I am not sure apeescape’s ggplot2 area plot with intensity colouring is really the best way of presenting the information, but it had me intrigued enough to replicate it using base R graphics.
The key technique is to draw a gradient line which R does not support natively so we have to roll our own code for that. Unfortunately, lines(..., type="l")
does not recycle the colour col=
argument, so we end up with rather more loops than I thought would be necessary.
(The answer is not to use lines(..., type="h")
which, confusingly, does recycle the colour col=
argument. This one had me for a while, but the type=h lines always start from zero so you do not get the gradient feature.)
We also get a nice opportunity to use the under-appreciated read.fwf
function.
##!/usr/bin/Rscript
## nino.R - another version of http://bit.ly/9P9Gh1
## Copyright © 2010 Allan Engelhardt (http://www.cybaea.net/)
## Get the data from the NOAA server
nino <- read.fwf("http://www.cpc.noaa.gov/data/indices/wksst.for",
widths=c(-1, 9, rep(c(-5, 4, 4), 4)),
skip=4,
col.names=c("Week",
paste(rep(c("Nino12","Nino3","Nino34","Nino4"), rep(2, 4)),
c("SST", "SSTA"), sep=".")))
## Make the date column something useful
nino$Week <- as.Date(nino$Week, format="%d%b%Y")
## Make colour gradients
ncol <- 50
grad.neg <- hsv(4/6, seq(0, 1, length.out=ncol), 1) # Blue gradient
grad.pos <- hsv( 0, seq(0, 1, length.out=ncol), 1) # Red gradient
## Make plot
plot(Nino34.SSTA ~ Week, data=nino, type="n",
main="Nino34", xlab="Date", ylab="SSTA", axes=FALSE)

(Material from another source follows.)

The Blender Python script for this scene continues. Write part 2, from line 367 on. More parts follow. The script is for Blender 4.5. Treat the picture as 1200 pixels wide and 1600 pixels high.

do.call(function (...) rect(..., col="gray85", border=NA),
as.list(par("usr")[c(1, 3, 2, 4)]))
y <- nino$Nino34.SSTA # The values we will plot
x <- nino$Week
axis.Date(1, x=x, tck=1, col="white")
axis(2, tck=1, col="white")
box()
idx <- integer(NROW(nino))
idx[y >= 0] <- 1 + round( y[y >= 0] * (ncol - 1) / max( y[y >= 0]), 0)
idx[y < 0] <- 1 + round(-y[y < 0] * (ncol - 1) / max(-y[y < 0]), 0)
draw.gradient <- function(x, ys, cols) {
xs <- rep(x, 2)
for (i in seq(1, length(ys)-1))
plot.xy(list(x=xs, y=c(ys[i], ys[i+1])), type="l", col=cols[i])
}
for (i in 1:length(x)) {
ys <- seq(0, y[i], length.out=idx[i]+1)
cols <- (if (y[i] >=0) grad.pos else grad.neg)
draw.gradient(x[i], ys, cols)
}
The result is a decent gradient:
![[Example gradient plot]](/images/nino-400.png)
I deliberately omitted the scale legend on the right hand side following Allan’s First Law of Happy Graphics: Thou shall not present the same information twice.
For less dense information, you should increase the line width. That is left to the reader. (Hint: it is hard to get just right in base graphics, but lwd <- ceiling(par("pin")[1] / dev.size("in")[1] * dev.size("px")[1] / length(x))
could be a starting point for an approximation. We really need gradient-filled polygons in base R.)